Security technology company, Tenable Network Security, has upgraded its Tenable.io security management platform to enable security professionals to monitor a wide range of devices in operational and information technology, and containers, for vulnerabilities.
The functionality comes through an upgrade to the Tenable Nessus Network Monitor (formerly the Passive Vulnerability Scanner) and the addition of Tenable.io Container Security.
Tenable claims to be the first company to enable organisations to have complete and centralised visibility over the full range of traditional and modern assets.
Corey Bodzin, Tenable’s VP product operations, told IoTAustralia that, while the traditionally siloed worlds of operational and information technology were likely to remain so, chief security officers were increasingly expected to ensure security of both IT and OT, but lacked visibility into OT devices and technology.

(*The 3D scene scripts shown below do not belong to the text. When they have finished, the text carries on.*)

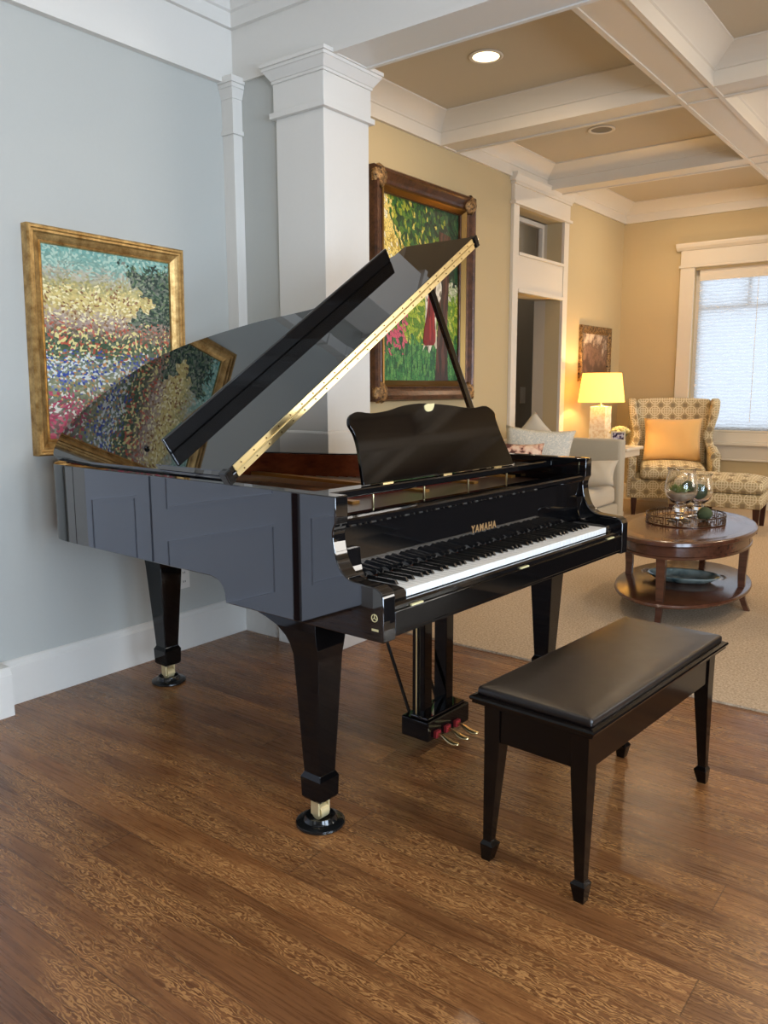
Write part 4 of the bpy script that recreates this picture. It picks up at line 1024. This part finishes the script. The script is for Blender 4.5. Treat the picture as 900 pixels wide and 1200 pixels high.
# ------------------------------------------------------------------ sofa
SO = empty('sofa', (-2.74, 5.35, .010), 0, 'pale linen sofa facing the coffee table, behind the piano', 'sofa')
bm = BM(); softbox(bm, -.56, .28, -1.20, 1.16, .06, .30, .02); link('seat_base', bm, 'sofa', SO, smooth=1)
for k, (a, b) in enumerate(((-1.03, .02), (.025, 1.075))):
    bm = BM(); softbox(bm, -.42, .27, a, b, .302, .45, .045, .012); link('seat_cushion', bm, 'sofa_light', SO, smooth=1)
bm = BM(); softbox(bm, -.64, -.44, -1.22, 1.18, .06, .82, .05); link('backrest', bm, 'sofa', SO, smooth=1)
for y0 in (-1.22, 1.08):
    bm = BM(); softbox(bm, -.45, .29, y0, y0+.13, .06, .825, .03); link('arm', bm, 'sofa', SO, smooth=1)
for sx in (-.52, .24):
    for sy in (-1.15, 1.12): bm = BM(); frustum(bm, sx, sy, 0, .03, .03, .062, .045, .045); link('leg', bm, 'dark_leg', SO)
def throw(name, mat, w, h, t, loc, rz, tilt, roll, label):
    bm = BM(); pillow(bm, w, h, t, pinch=.11); o = link(name, bm, mat, smooth=2); put(o, (0, 0, 0), 0, (0, 0, 0)); o.matrix_world = Matrix.Translation(loc) @ Matrix.Rotation(math.radians(rz), 4, 'Z') @ Matrix.Rotation(math.radians(tilt), 4, 'X') @ Matrix.Rotation(math.radians(roll), 4, 'Y')
    return tag(o, label, 'pillow')
throw('throw_pillow', 'blue_print', .56, .46, .15, (-2.92, 5.87, .72), 20, -14, 4, 'pale blue patterned pillow standing up on the sofa')
throw('throw_pillow', 'sofa_light', .42, .42, .13, (-3.10, 6.17, .775), 12, -10, 42, 'beige pillow turned on its corner behind the blue patterned one')
throw('throw_pillow', 'floral', .40, .42, .14, (-2.84, 5.36, .665), 30, -20, 3, 'cream and brown floral pillow lowest in front of the blue one')
throw('throw_pillow', 'sofa_light', .38, .30, .12, (-2.57, 6.15, .575), 4, -52, -8, 'plain cream pillow leaning on the inside of the sofa arm')

DS = empty('sofa', (.55, 4.75, .010), math.radians(-4), 'dark brown sofa across from the pale one, mirrored in the piano fallboard', 'sofa')  # out of view; added for its dark reflection in the fallboard
bm = BM(); softbox(bm, -1.0, 1.0, -.40, .45, .08, .32, .02); link('seat_base', bm, 'dark_fabric', DS, smooth=1)
bm = BM(); softbox(bm, -1.0, 1.0, -.45, -.20, .08, .86, .06); link('backrest', bm, 'dark_fabric', DS, smooth=1)
for x0 in (-1.02, .84): bm = BM(); softbox(bm, x0, x0+.18, -.44, .46, .08, .64, .05); link('arm', bm, 'dark_fabric', DS, smooth=1)
for x0 in (-.83, .01): bm = BM(); softbox(bm, x0, x0+.82, -.19, .44, .322, .47, .05, .02); link('seat_cushion', bm, 'dark_fabric', DS, smooth=1)
for sx in (-.9, .9):
    for sy in (-.36, .38): bm = BM(); frustum(bm, sx, sy, 0, .04, .04, .082, .05, .05); link('leg', bm, 'dark_leg', DS)

# ------------------------------------------------------------------ light
def area(name, loc, rot, sx, sy, power, col, spread=PI):
    l = bpy.data.lights.new(name, 'AREA'); l.shape = 'RECTANGLE'; l.size = sx; l.size_y = sy; l.energy = power; l.color = col; l.spread = spread
    o = bpy.data.objects.new(name, l); COL.objects.link(o); o.location = loc; o.rotation_euler = rot; return o
DAY = (.64, .80, 1.0)
area('daylight_right_near', (XR+.25, -1.1, 1.35), (0, PI/2, 0), 2.0, 1.8, 235, DAY)
area('daylight_right_far', (XR+.25, 1.2, 1.35), (0, PI/2, 0), 2.0, 1.8, 235, DAY)
area('daylight_rear', (-1.3, YR-.25, 1.4), (-PI/2, 0, 0), 1.8, 1.8, 20, DAY)
area('daylight_living_right', (XR+.25, 6.7, 1.6), (0, PI/2, 0), 1.6, 2.1, 90, (1, .93, .84))
area('daylight_back_window', ((wx0+wx1)/2, YB+.35, 1.65), (PI/2, 0, 0), 2.1, 1.7, 34, (.90, .95, 1))
WARM = (1.0, .78, .54)
def ceiling_disk(x, y, p, c=WARM, z=ZC-.02):
    l = bpy.data.lights.new('downlight_and_fill', 'AREA'); l.shape = 'DISK'; l.size = .13; l.energy = p; l.color = c
    o = bpy.data.objects.new('downlight_and_fill', l); COL.objects.link(o); o.location = (x, y, z); return o
for x in (-2.60, -.72, 1.12):
    for y in (4.43, 6.16, 7.95):
        if (x, y) == (-2.60, 6.16): continue
        ceiling_disk(x, y, 11)
for x, y, e_ in ((-1.5, -1.6, 2), (.6, -1.6, 7), (1.9, -.6, 9), (-1.7, 1.3, 7), (.9, 1.4, 10)): ceiling_disk(x, y, e_, (1, .86, .70))  # unseen ceiling lamps, added to warm and brighten the near room
ceiling_disk(-3.95, 7.9, 3, (1, .9, .78))  # unseen lamp added to lift the dark hallway
l = bpy.data.lights.new('bulb_light', 'POINT'); l.energy = 22; l.color = (1, .66, .30); l.shadow_soft_size = .035
o = bpy.data.objects.new('bulb_light', l); COL.objects.link(o); o.location = (LX, LY, LZ+.57)
wld = bpy.data.worlds.new('sky'); S.world = wld; wld.use_nodes = True
nt = wld.node_tree; bg = nt.nodes['Background']; bg.inputs[0].default_value = (.90, .95, 1, 1); bg.inputs[1].default_value = 1.35

# ------------------------------------------------------------------ camera
F = Vector((-0.59745521, 0.78713879, -0.15316591)); R = Vector((0.79681659, 0.60421372, -0.00301735)); U = Vector((-0.09016987, 0.12384786, 0.98819588))
cd = bpy.data.cameras.new('camera'); cam = bpy.data.objects.new('camera', cd); COL.objects.link(cam)
cam.matrix_world = Matrix(((R.x, U.x, -F.x, 0), (R.y, U.y, -F.y, 0), (R.z, U.z, -F.z, CAMH), (0, 0, 0, 1)))
cd.sensor_fit = 'VERTICAL'; cd.sensor_height = 24; cd.lens = 947.04/1200*24; cd.clip_start = .05
S.camera = cam
vs_ = S.view_settings; vs_.view_transform = 'Standard'; vs_.look = 'None'; vs_.gamma = 1; vs_.use_curve_mapping = False; vs_.exposure = 0
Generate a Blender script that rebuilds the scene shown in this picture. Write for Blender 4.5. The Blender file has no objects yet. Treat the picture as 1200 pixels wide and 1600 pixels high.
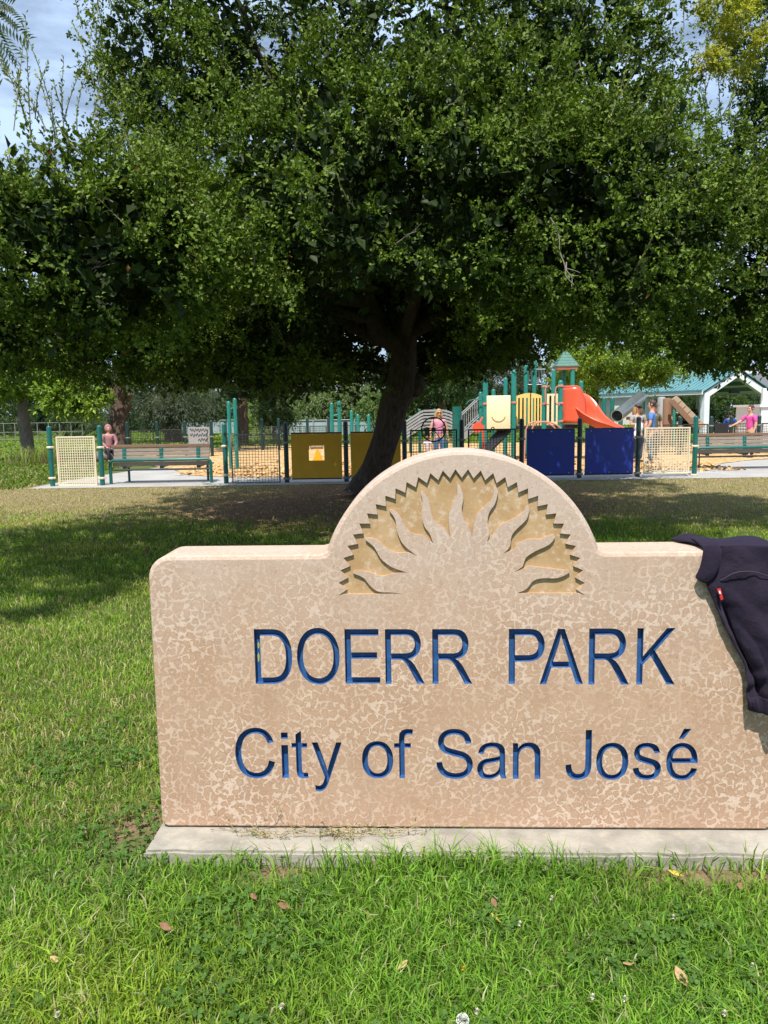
import bpy, bmesh, math, random
import numpy as np
from mathutils import Vector, Matrix, Euler, noise as mnoise
from mathutils.geometry import tessellate_polygon

random.seed(7); RNG = np.random.default_rng(11)
R = math.radians
scene = bpy.context.scene
COL = scene.collection

# ------------------------------------------------------------------ camera
F, CX, CY = 1250.0, 600.0, 800.0            # focal length and centre in photograph pixels (1200 x 1600)
HC, PITCH, ROLL = 1.65, math.atan(160/1250), 0.0157
cam = bpy.data.cameras.new('camera'); camo = bpy.data.objects.new('camera', cam); COL.objects.link(camo)
cam.sensor_fit = 'VERTICAL'; cam.sensor_height = 36; cam.sensor_width = 27; cam.lens = F/1600*36
cam.clip_start = .05; cam.clip_end = 3000
_f = Vector((0, math.cos(PITCH), -math.sin(PITCH))); _r = Vector((1, 0, 0)); _u = _r.cross(_f)
# the photograph is turned a little counter-clockwise: the camera leans clockwise
CR = (_r*math.cos(ROLL) - _u*math.sin(ROLL)).normalized(); CU = CR.cross(_f).normalized()
M3 = Matrix((CR, CU, -_f)).transposed()
camo.matrix_world = Matrix.Translation((0, 0, HC)) @ M3.to_4x4()
scene.camera = camo
def ray(u, v): return _f + CR*((u-CX)/F) + CU*((CY-v)/F)
def P(u, v, Y):
    d = ray(u, v); return Vector((0, 0, HC)) + d*(Y/d.y)
def G(u, v, z=0):
    d = ray(u, v); return Vector((0, 0, HC)) + d*((z-HC)/d.z)

# ------------------------------------------------------------------ light
SUN = Vector((-0.11, -0.47, 0.876)).normalized()
world = bpy.data.worlds.new('World'); scene.world = world; world.use_nodes = True
nt = world.node_tree; nt.nodes.clear()
wo = nt.nodes.new('ShaderNodeOutputWorld'); bg = nt.nodes.new('ShaderNodeBackground')
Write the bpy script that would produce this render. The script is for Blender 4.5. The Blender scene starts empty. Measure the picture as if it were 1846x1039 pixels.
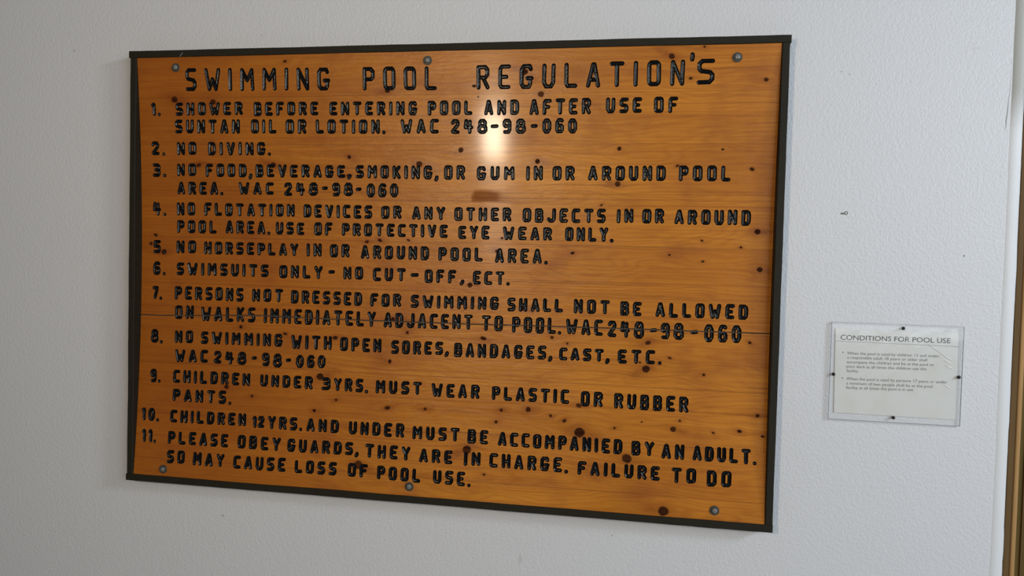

“At the end of the day the CSO is in charge of information security and what we find is that the ways OT and IT are managed are not converging,” he said. “However, at a board level there is the expectation that the CSO is securing all devices. They are not making a distinction. They expect the CSO to have visibility.
“By releasing our Nessus Network Monitor and tying it in with our Tenable.io platform we give CSOs the ability to have all that information on OT and IT in the same place with a consistent view and consistent reporting capabilities. So that, as the CSO is held accountable they have the tools do it.”
Totally passive scanning
He said a key feature of the Nessus Network Monitor was that it operates entirely passively: it does interrogate monitored devices in any way, but relies on monitoring traffic to and from them, and on using its stored information on a very wide range of devices, in order to identify devices and detect abnormal behaviour.
“It is designed to be a zero touch way to identify OT and IoT devices on your network, identify any issues with them and allow you to identify and mitigate any problems without having to worry about the interactions that might come with an active scanning technology,” Bodzin said.
He said traditional technologies send packages to assess an end device, but many OT devices were not designed to be scanned and sending packets of data to them could cause problems.
“We give security professionals visibility into the security of networks that before they were forbidden from even assessing because of the possibilities of interaction,” he said.
To enable Nessus to understand a wide range of devices with purely passive monitoring, Bodzin said Tenable undertook extensive research.
“We have hundreds of researchers whose job it is to figure these things out, and we have some really strong partnerships with the manufacturers to make sure we can get their equipment into our labs and for them to teach use what normal operations look like.
“Out of the box we are able to detect thousands of different SCADA and IoT operating systems from the simplest light bulb up to a Qualcomm ethernet controller for a line printer, and we will continue to expand the range of devices we are able to detect.”
Nevertheless, he said Nessus often encountered devices that it was unable to identify. “Sometimes there is something we can grab onto. They are often using embedded Linux or Windows and we can fingerprint that, but there are thousands of devices with their own embedded OS and sometimes we find something we have never seen before, but even if we cannot identify a device, Nessus can see if it is receiving or sending a lot of traffic and we can say it might be worth investigating.”
Bodzin said Tenable’s aim was to Give CSOs the tools to see what was happening right across their environments, and would be following up its latest release by adding the ability to passively monitor web applications and ecommerce sites in about six weeks time.